Which render settings?

nic6 wrote on 5/25/2013, 10:46 AM
Greetings,
I have a factory made music DVD with superb sounding audio, I wish to know which render settings were used to achieve this quality.

The DVD info is in the screenshot below, it's stereo 4 channels.

If I were to import audio from a CD ( 2 channels) which render settings would be needed to duplicate the stereo 4 channels settings of the DVD?

http://my.jetscreenshot.com/11869/20130525-nkr3-270kb.jpg

Comments

musicvid10 wrote on 5/25/2013, 10:56 PM
Your video does not have four audio channels, it has two stereo tracks. You only use / play one at a time.

One of those tracks may actually be 5.1 surround, but we'll never know because you opened it in a stereo project.

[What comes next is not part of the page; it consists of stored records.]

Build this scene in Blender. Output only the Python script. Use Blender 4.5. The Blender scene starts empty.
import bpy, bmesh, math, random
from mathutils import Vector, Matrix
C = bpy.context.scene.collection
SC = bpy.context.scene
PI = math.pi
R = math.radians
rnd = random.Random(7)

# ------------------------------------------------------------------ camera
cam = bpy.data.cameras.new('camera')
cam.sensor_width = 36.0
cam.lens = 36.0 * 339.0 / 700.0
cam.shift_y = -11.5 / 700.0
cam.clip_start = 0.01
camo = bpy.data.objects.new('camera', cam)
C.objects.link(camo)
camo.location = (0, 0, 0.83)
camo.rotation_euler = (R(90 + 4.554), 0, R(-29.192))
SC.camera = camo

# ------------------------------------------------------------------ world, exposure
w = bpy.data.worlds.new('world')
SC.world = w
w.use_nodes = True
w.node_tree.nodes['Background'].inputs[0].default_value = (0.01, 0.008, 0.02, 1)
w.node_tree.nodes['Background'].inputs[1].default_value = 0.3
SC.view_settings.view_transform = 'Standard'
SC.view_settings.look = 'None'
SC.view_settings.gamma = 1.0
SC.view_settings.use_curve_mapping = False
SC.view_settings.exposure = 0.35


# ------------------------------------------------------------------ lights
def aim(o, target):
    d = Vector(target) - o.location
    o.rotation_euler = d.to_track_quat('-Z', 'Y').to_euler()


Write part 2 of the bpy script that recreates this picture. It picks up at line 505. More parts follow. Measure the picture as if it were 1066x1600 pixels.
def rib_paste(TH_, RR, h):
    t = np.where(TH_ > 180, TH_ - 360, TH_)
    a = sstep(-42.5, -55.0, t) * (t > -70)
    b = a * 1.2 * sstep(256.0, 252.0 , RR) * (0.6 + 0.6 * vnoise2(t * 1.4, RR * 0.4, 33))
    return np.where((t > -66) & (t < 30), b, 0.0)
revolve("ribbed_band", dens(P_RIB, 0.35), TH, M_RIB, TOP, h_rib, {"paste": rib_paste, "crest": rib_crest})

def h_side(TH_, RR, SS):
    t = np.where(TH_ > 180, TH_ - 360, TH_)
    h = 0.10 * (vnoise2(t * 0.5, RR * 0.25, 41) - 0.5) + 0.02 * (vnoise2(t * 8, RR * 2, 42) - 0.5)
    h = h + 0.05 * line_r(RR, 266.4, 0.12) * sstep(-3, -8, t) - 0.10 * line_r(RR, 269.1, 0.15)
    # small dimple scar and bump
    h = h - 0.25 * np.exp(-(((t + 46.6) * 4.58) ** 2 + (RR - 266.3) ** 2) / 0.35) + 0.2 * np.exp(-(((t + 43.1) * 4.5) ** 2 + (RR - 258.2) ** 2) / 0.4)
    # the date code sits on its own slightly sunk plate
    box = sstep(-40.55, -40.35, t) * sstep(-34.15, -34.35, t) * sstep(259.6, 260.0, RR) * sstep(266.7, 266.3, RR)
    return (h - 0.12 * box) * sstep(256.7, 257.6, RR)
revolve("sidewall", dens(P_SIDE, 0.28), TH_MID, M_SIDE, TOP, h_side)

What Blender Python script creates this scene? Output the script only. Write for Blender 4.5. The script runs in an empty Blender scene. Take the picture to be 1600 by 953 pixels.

Digital Audio quality begins with the recording, mixing, and last, the encoding.
Vegas supports LPCM and Dolby AC3 for DVD / BluRay authoring, and both are excellent. Concentrate on the recording and mixing instead.
nic6 wrote on 5/26/2013, 12:20 PM
Thanks for reply.
It appears there are 2 stereo tracks and the audio sounds superb.
I would like to know how (BR Music Holland) encoded this music DVD.
Perhaps I should try Sorenen Squeeze.

http://my.jetscreenshot.com/11869/20130526-2xap-35kb.jpg
musicvid10 wrote on 5/26/2013, 4:27 PM
I hinted that it has little to do with the encoding.

A DVD is MPEG-2 video and Dolby AC3 audio, as in your screenshot. LPCM is also available in Vegas/DVDA.
You own a licensed Dolby AC3 encoder in the Vegas software you purchased.
So now all that remains is recording and mixing superb audio.
rraud wrote on 5/27/2013, 9:56 AM
The production company most certainly hired skilled pro audio engineers for the production and post production. While a good encoder is important, it will not make poorly recorded and/or mixed program sound better.
Geoff_Wood wrote on 5/27/2013, 10:32 PM
How they encoded it would be unlikely to be relevant to it's superb sound - that would be more likely be due to all the recording stages.

Have a look on the DVD case and see if it mentions the LPCM audio spec - some do - and all should say if either LPCM or AC3 etc.